Rows from a 3D scene dataset:
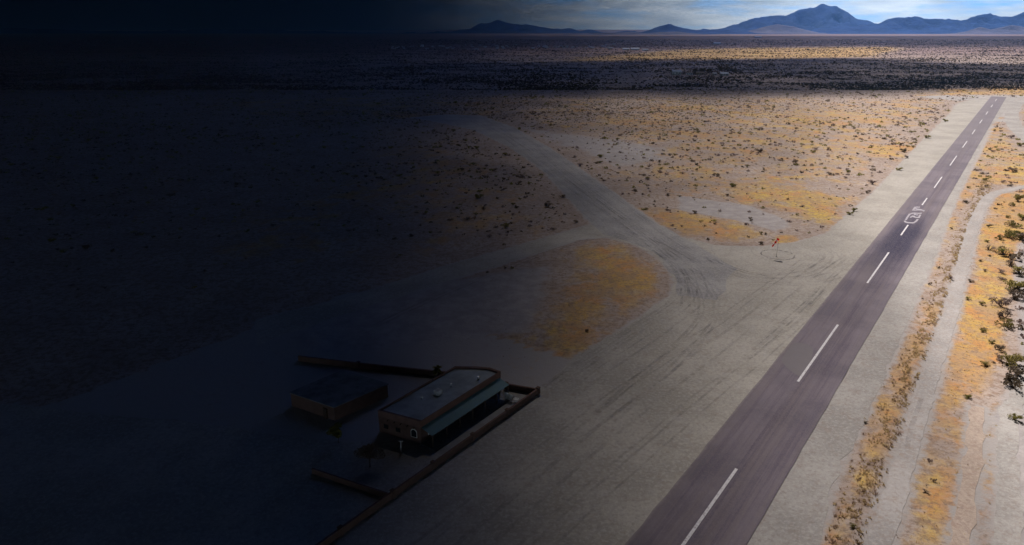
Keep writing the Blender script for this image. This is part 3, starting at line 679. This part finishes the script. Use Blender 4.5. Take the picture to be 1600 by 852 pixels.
# dense far scrub
n = 150000; Y = 860 * (5200/860) ** (rng.random(n) ** 1.25); U = rng.uniform(-.85, .85, n); P = np.stack([U * Y, Y], 1)
s_, c_ = to_sc(P); cl = np.array([vnoise(x, y*2.2, 150, 4) + .6*vnoise(x, y*2, 50, 6) for x, y in P])
P = P[(rng.random(n) < np.clip(.5 + cl * 1.5, .1, 1)) & free(P, 2)]
rad = (.9 + rng.gamma(2, .38, len(P))) * np.interp(P[:, 1], [800, 2500, 5200], [1, 1.35, 2.2])
scrub_mass('far_scrub', P, rad * .85, [M_s1, M_s2, M_s4, M_s4, M_s3], 7, 5, .7, .42)
# thicket on the far left edge of the field
n = 80000; Y = 230 * (880/230) ** (rng.random(n) ** .6); U = rng.uniform(-.75, .75, n); P = np.stack([U * Y, Y], 1); P = P[free(P, 2)]
den = np.interp(P[:, 1], [230, 450, 620, 880], [.10, .25, .75, 1]) * np.interp(P[:, 0] / P[:, 1], [-.75, .2, .4, .75], [1, 1, .5, .5]) * (1 - .7 * gval(g_wash, P[:, 0], P[:, 1]))
cl = np.array([.75 + vnoise(x, y, 35, 21) + .6 * vnoise(x, y, 110, 22) for x, y in P]); P = P[rng.random(len(P)) < den * np.clip(cl, .05, 1.2)]
scrub_mass('field_scrub', P, .2 + rng.gamma(2, .15, len(P)), [M_green, M_s1, M_dark, M_grey, M_t2], 12, 6, .7, .36)

# dry grass tufts
def tufts(name, P, rad, mats, nb, seed):
    rg = np.random.default_rng(seed); n = len(P); z = np.array([float(lookup(x, y)) for x, y in P])
    a = rg.random((n, nb)) * 6.283; r0 = rg.random((n, nb)) * .55 * rad[:, None]; lean = rg.uniform(.1, .7, (n, nb)) * rad[:, None]; h = rg.uniform(.5, 1.1, (n, nb)) * rad[:, None]
    bx = P[:, 0][:, None] + r0*np.cos(a); by = P[:, 1][:, None] + r0*np.sin(a); zz = np.repeat(z[:, None], nb, 1) - .03
    wv = rad[:, None] * .14; px_, py_ = -np.sin(a)*wv, np.cos(a)*wv
    Q = np.stack([np.stack([bx-px_, by-py_, zz], -1), np.stack([bx+px_, by+py_, zz], -1), np.stack([bx+lean*np.cos(a), by+lean*np.sin(a), zz+h], -1)], 2).reshape(-1, 3)
    me = bpy.data.meshes.new(name); np_mesh(me, Q, np.arange(len(Q)).reshape(-1, 3))
    for m in mats: me.materials.append(m)
    me.polygons.foreach_set('material_index', np.repeat(rg.integers(0, len(mats), n), nb).astype(np.int32))
    o = bpy.data.objects.new(name, me); col.objects.link(o); o['kind'] = 'stuff'; return o
n = 6500; s = rng.uniform(-20, 330, n); c = 25.4 + rng.normal(0, 1.35, n); cl = np.array([vnoise(a, b*3, 6, 3) for a, b in zip(s, c)]); kk = cl > -.12
P = np.array([tuple(SC(a, b)) for a, b in zip(s[kk], c[kk])]); P = P[sdist(P, t1_xy) < -.2]
tufts('dry_grass_berm', P, rng.uniform(.16, .48, len(P)), [M_t1, M_t1, M_t2], 15, 4)
n = 26000; Y = rng.uniform(70, 420, n) ; X = rng.uniform(20, 330, n); P = np.stack([X, Y], 1); s_, c_ = to_sc(P); P = P[(c_ > 21) & (c_ < 130)]
gg = gval(g_gold, P[:, 0], P[:, 1]); P = P[rng.random(len(P)) < gg * 1.0]; P = P[free(P, .0) | (sdist(P, should_xy) > -1e9) & (sdist(P, t1_xy) < -.3) & (sdist(P, should_xy) < -.3)]
tufts('dry_grass', P, rng.uniform(.14, .36, len(P)), [M_t1, M_t3, M_t2], 8, 8)
n = 30000; Y = rng.uniform(130, 520, n); X = rng.uniform(-170, 300, n); P = np.stack([X, Y], 1); s_, c_ = to_sc(P); P = P[c_ < -6]
gg = gval(g_gold, P[:, 0], P[:, 1]); P = P[rng.random(len(P)) < gg * .55]
P = P[np.array(sdist(P, apron_xy) < -.3) & (sdist(P, taxi_xy) < -1)]; s_, c_ = to_sc(P); P = P[~((s_ > -60) & (s_ < 30) & (c_ > -110) & (c_ < -33))]
tufts('dry_grass_field', P, rng.uniform(.13, .34, len(P)), [M_t1, M_t2, M_t2], 7, 9)

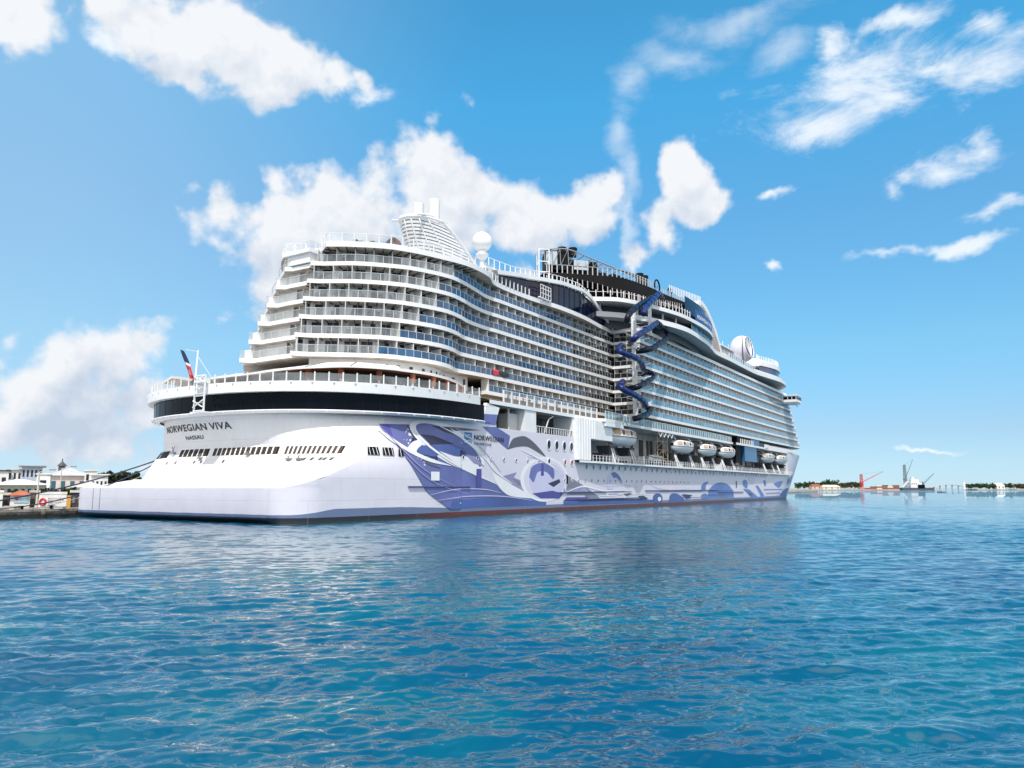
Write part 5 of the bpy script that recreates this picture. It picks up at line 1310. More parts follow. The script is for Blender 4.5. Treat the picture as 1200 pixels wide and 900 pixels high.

# PROBLEM REQUIREMENTS
Retype the records above word for word, from their first line through the line containing "scrub_mass('field_scrub', P, .2", and leave out every picture.

# EXERCISE RESPONSE
Keep writing the Blender script for this image. This is part 3, starting at line 679. This part finishes the script. Use Blender 4.5. Take the picture to be 1600 by 852 pixels.
# dense far scrub
n = 150000; Y = 860 * (5200/860) ** (rng.random(n) ** 1.25); U = rng.uniform(-.85, .85, n); P = np.stack([U * Y, Y], 1)
s_, c_ = to_sc(P); cl = np.array([vnoise(x, y*2.2, 150, 4) + .6*vnoise(x, y*2, 50, 6) for x, y in P])
P = P[(rng.random(n) < np.clip(.5 + cl * 1.5, .1, 1)) & free(P, 2)]
rad = (.9 + rng.gamma(2, .38, len(P))) * np.interp(P[:, 1], [800, 2500, 5200], [1, 1.35, 2.2])
scrub_mass('far_scrub', P, rad * .85, [M_s1, M_s2, M_s4, M_s4, M_s3], 7, 5, .7, .42)
# thicket on the far left edge of the field
n = 80000; Y = 230 * (880/230) ** (rng.random(n) ** .6); U = rng.uniform(-.75, .75, n); P = np.stack([U * Y, Y], 1); P = P[free(P, 2)]
den = np.interp(P[:, 1], [230, 450, 620, 880], [.10, .25, .75, 1]) * np.interp(P[:, 0] / P[:, 1], [-.75, .2, .4, .75], [1, 1, .5, .5]) * (1 - .7 * gval(g_wash, P[:, 0], P[:, 1]))
cl = np.array([.75 + vnoise(x, y, 35, 21) + .6 * vnoise(x, y, 110, 22) for x, y in P]); P = P[rng.random(len(P)) < den * np.clip(cl, .05, 1.2)]
scrub_mass('field_scrub', P, .2 + rng.gamma(2, .15, len(P)), [M_green, M_s1, M_dark, M_grey, M_t2], 12, 6, .7, .36)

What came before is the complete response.